When working with algebraic fractions, just like with numerical fractions, you need a common denominator to add or subtract them. The **least common denominator (LCD)** is the smallest expression that all denominators can divide into without remainder. For this exercise, the fractions are \( \frac{3}{x} \) and \( \frac{5}{2x^2} \), with denominators \( x \) and \( 2x^2 \), respectively. To find the LCD:

• List the distinct variables and constants in the denominators: here we have \( x \) and \( 2 \).
• Take the highest power of each variable present in the denominators: \( 2x^2 \) includes both \( 2 \) and \( x^2 \).
• This gives us the LCD of \( 2x^2 \). All terms in each fraction can now be aligned using this common denominator.

Therefore, multiplying the terms to achieve this LCD allows seamless addition of the fractions.

Once the least common denominator is determined, you can focus on transforming each fraction to have this denominator before combining them. For the fractions \( \frac{3}{x} \) and \( \frac{5}{2x^2} \), you need each to share the denominator \( 2x^2 \).Steps to align denominators:

• Multiply both the top (numerator) and bottom (denominator) of \( \frac{3}{x} \) by \( 2x \) to get \( \frac{6x}{2x^2} \). Note that we multiply by \( 2x \) because \( x \cdot 2x = 2x^2 \), which matches our LCD.
• The fraction \( \frac{5}{2x^2} \) already has this common denominator, so no changes are necessary for it.

Combining the Fractions

Simply add the numerators over the common denominator. After adjustment, the expression is \( \frac{6x}{2x^2} + \frac{5}{2x^2} \), and adding these gives \( \frac{6x + 5}{2x^2} \). Always verify that numerators are correctly combined as mistakes can happen.

Once the fractions are added and combined into a single expression, the next step is **simplifying**. To simplify a fraction, check if the numerator and denominator have common factors that can be cancelled.
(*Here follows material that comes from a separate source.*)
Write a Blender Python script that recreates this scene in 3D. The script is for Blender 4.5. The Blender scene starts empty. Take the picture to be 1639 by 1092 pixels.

In our expression \( \frac{6x + 5}{2x^2} \), we aim to simplify the numerator.Steps to check for simplification:

• Examine the numerator and see if it can be factored. In this case, \( 6x + 5 \) is a simple binomial that cannot be factored further.
• Look at both the numerator and the denominator for any common factors. Here, there are none common to both \( 6x + 5 \) and \( 2x^2 \).
• If there are no common factors, the fraction is already in its simplest form.

Keep in mind that simplification is crucial for clearer and more manageable expressions. But in this case, since \( 6x + 5 \) cannot be simplified, the expression stays as is: \( \frac{6x + 5}{2x^2} \).